** START GIVEN INFORMATION **

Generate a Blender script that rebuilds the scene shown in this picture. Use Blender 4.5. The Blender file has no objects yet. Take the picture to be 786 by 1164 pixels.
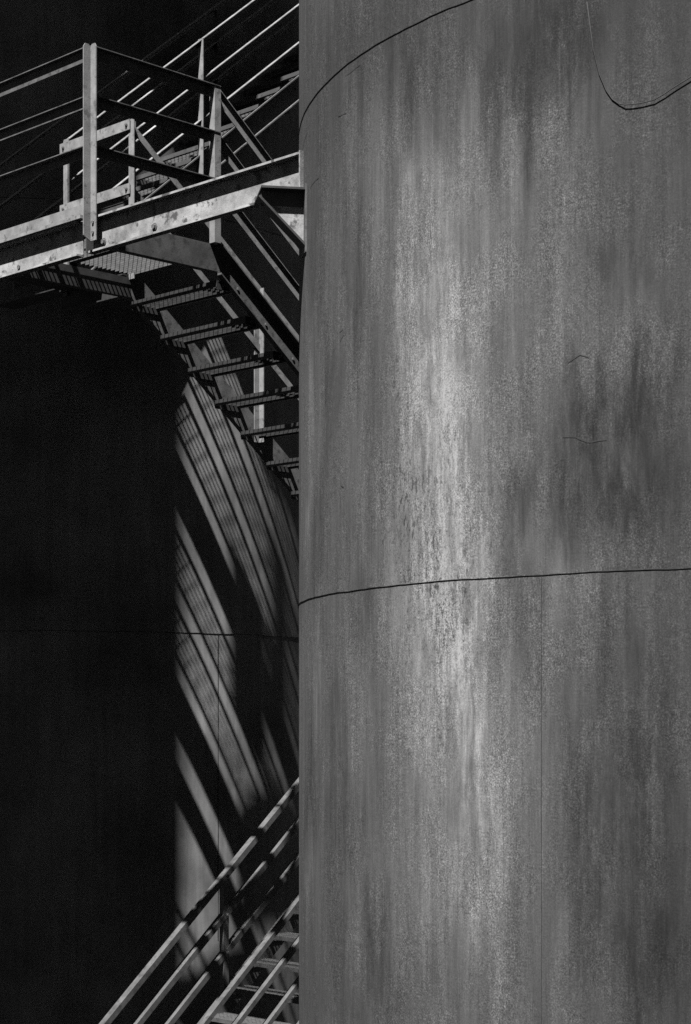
import bpy, bmesh, math, random
from mathutils import Vector, Matrix, noise
random.seed(7)
scn = bpy.context.scene
COL = scn.collection
CZ = 4.2                                   # camera height above the ground
F, CX, YH = 2080.0, 393.0, 808.0           # focal length, principal x, horizon of the photo in its pixels
R2 = math.sqrt(.5)
P0 = Vector((-1.627, 11.75, CZ))           # near corner of the stair platform, at camera height
D = Vector((R2, R2, 0)); E_ = Vector((R2, -R2, 0)); W_ = -E_; UP = Vector((0, 0, 1))
def L(s, w, z):                            # stair-tower coordinates: along the flights, across them, height above the camera
    return P0 + D*s + W_*w + UP*z

# ------------------------------------------------------------------ light
SUN_A, SUN_E = math.radians(23), math.radians(60)
SUNDIR = Vector((-math.sin(SUN_A)*math.cos(SUN_E), -math.cos(SUN_A)*math.cos(SUN_E), math.sin(SUN_E)))
sl = bpy.data.lights.new('sun', 'SUN'); sl.energy = 5.0; sl.angle = math.radians(.5); sl.color = (1, .99, .98)
so = bpy.data.objects.new('sun', sl); COL.objects.link(so); so.location = (0, 0, 40)
so.rotation_euler = SUNDIR.to_track_quat('Z', 'Y').to_euler()
wd = bpy.data.worlds.new("World"); scn.world = wd; wd.use_nodes = True
nt = wd.node_tree; nt.nodes.clear()
sky = nt.nodes.new('ShaderNodeTexSky'); sky.sky_type = 'NISHITA'; sky.sun_disc = False
sky.sun_elevation = SUN_E
sky.sun_rotation = math.atan2(SUNDIR.x, SUNDIR.y)
sky.air_density = .35; sky.dust_density = .1; sky.altitude = 1500
bw = nt.nodes.new('ShaderNodeSeparateColor'); bg = nt.nodes.new('ShaderNodeBackground'); ow = nt.nodes.new('ShaderNodeOutputWorld')
bg.inputs['Strength'].default_value = .05
nt.links.new(sky.outputs[0], bw.inputs[0]); nt.links.new(bw.outputs[0], bg.inputs[0]); nt.links.new(bg.outputs[0], ow.inputs[0])
scn.view_settings.view_transform = 'Standard'; scn.view_settings.look = 'None'
scn.view_settings.exposure = 1.2; scn.view_settings.gamma = 1; scn.view_settings.use_curve_mapping = False
scn.cycles.use_denoising = False; scn.cycles.max_bounces = 4; scn.cycles.diffuse_bounces = 0

# ------------------------------------------------------------------ camera
cam = bpy.data.cameras.new('camera'); co = bpy.data.objects.new('camera', cam); COL.objects.link(co)
co.location = (0, 0, CZ); co.rotation_euler = (math.pi/2, 0, 0)
cam.sensor_fit = 'HORIZONTAL'; cam.sensor_width = 36; cam.lens = 36*F/786
cam.shift_x = 0; cam.shift_y = (YH-582)/786; cam.clip_end = 2000; cam.clip_start = .1
scn.camera = co

# ------------------------------------------------------------------ materials (the photograph is black and white: all greys)
def mat(name, lo, hi, scale=6, rough=.7, stretch=1, spots=0., spot_col=.06, bump=.15, metallic=0, bscale=120, streak=0.):
    m = bpy.data.materials.new(name); m.use_nodes = True; t = m.node_tree; n = t.nodes; k = t.links
    b = n['Principled BSDF']; b.inputs['Roughness'].default_value = rough; b.inputs['Metallic'].default_value = metallic
    b.inputs['Specular IOR Level'].default_value = .35
    tc = n.new('ShaderNodeTexCoord'); mp = n.new('ShaderNodeMapping'); mp.inputs['Scale'].default_value = (1, 1, stretch)
    k.new(tc.outputs['Object'], mp.inputs[0])
    def nz(sc, det, vec=mp.outputs[0], r=.6):
        q = n.new('ShaderNodeTexNoise'); q.inputs['Scale'].default_value = sc; q.inputs['Detail'].default_value = det
        q.inputs['Roughness'].default_value = r; k.new(vec, q.inputs['Vector']); return q.outputs['Fac']
    def ramp(src, a, c, va=0, vc=1):
        q = n.new('ShaderNodeMapRange'); q.inputs[1].default_value = a; q.inputs[2].default_value = c
        q.inputs[3].default_value = va; q.inputs[4].default_value = vc; k.new(src, q.inputs[0]); return q.outputs[0]
    base = ramp(nz(scale, 7), .3, .7, lo, hi)
    if spots:
        sp = ramp(nz(scale*2.2, 4), .56, .64, 0, spots)
        mx = n.new('ShaderNodeMix'); mx.data_type = 'FLOAT'; k.new(sp, mx.inputs[0]); k.new(base, mx.inputs[2]); mx.inputs[3].default_value = spot_col
        base = mx.outputs[0]
    if streak:
        mp2 = n.new('ShaderNodeMapping'); mp2.inputs['Scale'].default_value = (1, 1, .06); k.new(tc.outputs['Object'], mp2.inputs[0])
        st = ramp(nz(16, 5, mp2.outputs[0]), .35, .65, 1-streak, 1+streak)
        mu = n.new('ShaderNodeMath'); mu.operation = 'MULTIPLY'; k.new(base, mu.inputs[0]); k.new(st, mu.inputs[1]); base = mu.outputs[0]
    gr = ramp(nz(bscale*1.7, 2), .3, .7, .85, 1.15)
    mu = n.new('ShaderNodeMath'); mu.operation = 'MULTIPLY'; k.new(base, mu.inputs[0]); k.new(gr, mu.inputs[1])
    k.new(mu.outputs[0], b.inputs['Base Color'])
    bp = n.new('ShaderNodeBump'); bp.inputs['Strength'].default_value = bump; bp.inputs['Distance'].default_value = .004
    k.new(nz(bscale, 5), bp.inputs['Height']); k.new(bp.outputs[0], b.inputs['Normal'])
    return m
M_STEEL = mat('weathered_steel', .06, .15, 9, .6, spots=.7, spot_col=.03, bump=.25)
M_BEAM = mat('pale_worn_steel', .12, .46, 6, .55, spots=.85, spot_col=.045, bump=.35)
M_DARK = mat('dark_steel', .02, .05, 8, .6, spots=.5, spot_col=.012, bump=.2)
M_MID = mat('grey_steel', .045, .11, 9, .6, spots=.5, spot_col=.02, bump=.2)
M_GALV = mat('galvanised_grating', .09, .15, 14, .5, bump=.1)
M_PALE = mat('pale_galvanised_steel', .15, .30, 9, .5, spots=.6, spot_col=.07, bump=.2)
M_BOLT = mat('bolt_steel', .08, .17, 40, .5, bump=.1)
M_SEAM = mat('weld_bead', .006, .015, 30, .8, bump=.3)
M_REAR = mat('dark_tank_paint', .075, .28, 1.0, .75, spots=0, bump=.15, streak=.16)
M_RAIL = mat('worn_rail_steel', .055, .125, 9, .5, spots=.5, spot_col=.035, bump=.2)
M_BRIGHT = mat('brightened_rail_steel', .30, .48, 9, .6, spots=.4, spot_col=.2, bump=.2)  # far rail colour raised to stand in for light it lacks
M_CABLE = mat('faded_cable', .022, .04, 30, .8, bump=.1)
M_LINE = mat('shallow_weld_line', .02, .06, 30, .8, bump=.3)
M_GROUND = mat('dark_slag_gravel', .035, .07, 1.2, .9, bump=.5, bscale=40)

def fg_material():
    m = bpy.data.materials.new('weathered_tank_paint'); m.use_nodes = True; t = m.node_tree; n = t.nodes; k = t.links
    b = n['Principled BSDF']; b.inputs['Roughness'].default_value = .72; b.inputs['Specular IOR Level'].default_value = .25
    uv = n.new('ShaderNodeUVMap'); uv.uv_map = 'wall'
    def mapped(sx, sy):
        q = n.new('ShaderNodeMapping'); q.inputs['Scale'].default_value = (sx, sy, 1); k.new(uv.outputs[0], q.inputs[0]); return q.outputs[0]
    def nz(vec, sc, det, r=.6, dist=0):
        q = n.new('ShaderNodeTexNoise'); q.inputs['Scale'].default_value = sc; q.inputs['Detail'].default_value = det
        q.inputs['Roughness'].default_value = r; q.inputs['Distortion'].default_value = dist; k.new(vec, q.inputs['Vector']); return q.outputs['Fac']
    def rmp(src, a, c, va=0., vc=1.):
        q = n.new('ShaderNodeMapRange'); q.inputs[1].default_value = a; q.inputs[2].default_value = c
        q.inputs[3].default_value = va; q.inputs[4].default_value = vc; k.new(src, q.inputs[0]); return q.outputs[0]
    def op(o, a, c):
        q = n.new('ShaderNodeMath'); q.operation = o
        for i, v in enumerate((a, c)):
            if isinstance(v, (int, float)): q.inputs[i].default_value = v
            else: k.new(v, q.inputs[i])
        return q.outputs[0]
    at = n.new('ShaderNodeAttribute'); at.attribute_name = 'stain'; st = at.outputs['Fac']
    streak = rmp(nz(mapped(6.5, .5), 1.6, 7, .66, .25), .36, .64)      # rain streaks, decimetres wide
    fine = nz(mapped(30, 1.0), 1.4, 6, .7, .15)                # thin streaks
    hair = nz(mapped(85, 1.6), 1.4, 3, .6)                     # hairline runs
    blot = rmp(nz(mapped(3.2, 1.1), 1.0, 7, .68, .5), .33, .67)  # blotches
    grain = nz(mapped(1, .85), 125, 3, .85)                    # flaking grain
    coarse = nz(mapped(1, .6), 42, 4, .75)                     # mottling, a few centimetres
    patchy = rmp(nz(mapped(1, .6), 4.2, 5, .65), .40, .60, .35, 1.45)
    mid = rmp(nz(mapped(15, 3.0), 1.0, 7, .7, .4), .36, .62, .25, 1.6)
    v = op('MULTIPLY', op('SUBTRACT', streak, .5), .42)
    v = op('ADD', v, op('MULTIPLY', op('SUBTRACT', fine, .5), 1.0))
    v = op('ADD', v, op('MULTIPLY', op('SUBTRACT', hair, .5), .55))
    v = op('ADD', v, op('MULTIPLY', op('SUBTRACT', blot, .5), .42))
    gg = op('ADD', op('MULTIPLY', op('SUBTRACT', grain, .5), 4.6), op('MULTIPLY', op('SUBTRACT', coarse, .5), 2.0))
    v = op('ADD', v, op('MULTIPLY', gg, patchy))
    at2 = n.new('ShaderNodeAttribute'); at2.attribute_name = 'flakes'
    f1 = rmp(nz(mapped(34, 11), 1.0, 6, .75, .3), .545, .585); f2 = rmp(nz(mapped(80, 40), 1.0, 4, .7), .57, .62)
    clus = rmp(nz(mapped(7, 2.2), 1.0, 5, .6), .44, .58)
    fl = op('MULTIPLY', op('MAXIMUM', op('MULTIPLY', f1, clus), op('MULTIPLY', f2, .7)), at2.outputs['Fac'])
    v = op('SUBTRACT', v, op('MULTIPLY', fl, .95))
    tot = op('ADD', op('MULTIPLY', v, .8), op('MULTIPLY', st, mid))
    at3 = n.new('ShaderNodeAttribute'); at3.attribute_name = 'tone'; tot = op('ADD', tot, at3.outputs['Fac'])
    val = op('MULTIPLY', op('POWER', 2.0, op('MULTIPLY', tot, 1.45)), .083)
    val = op('MINIMUM', val, .34)
    k.new(val, b.inputs['Base Color'])
    bp = n.new('ShaderNodeBump'); bp.inputs['Strength'].default_value = .22; bp.inputs['Distance'].default_value = .003
    k.new(op('ADD', grain, op('MULTIPLY', fine, .5)), bp.inputs['Height']); k.new(bp.outputs[0], b.inputs['Normal'])
    return m
M_FG = fg_material()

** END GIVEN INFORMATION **

## YOUR INSTRUCTIONS
Starting at the top of the listing above, reproduce each line up to and including the one with "return P0 + D*s + W_*w + UP*z"; omit the pictures.

## SOLUTION TO THE EXERCISE
Generate a Blender script that rebuilds the scene shown in this picture. Use Blender 4.5. The Blender file has no objects yet. Take the picture to be 786 by 1164 pixels.
import bpy, bmesh, math, random
from mathutils import Vector, Matrix, noise
random.seed(7)
scn = bpy.context.scene
COL = scn.collection
CZ = 4.2                                   # camera height above the ground
F, CX, YH = 2080.0, 393.0, 808.0           # focal length, principal x, horizon of the photo in its pixels
R2 = math.sqrt(.5)
P0 = Vector((-1.627, 11.75, CZ))           # near corner of the stair platform, at camera height
D = Vector((R2, R2, 0)); E_ = Vector((R2, -R2, 0)); W_ = -E_; UP = Vector((0, 0, 1))
def L(s, w, z):                            # stair-tower coordinates: along the flights, across them, height above the camera
    return P0 + D*s + W_*w + UP*z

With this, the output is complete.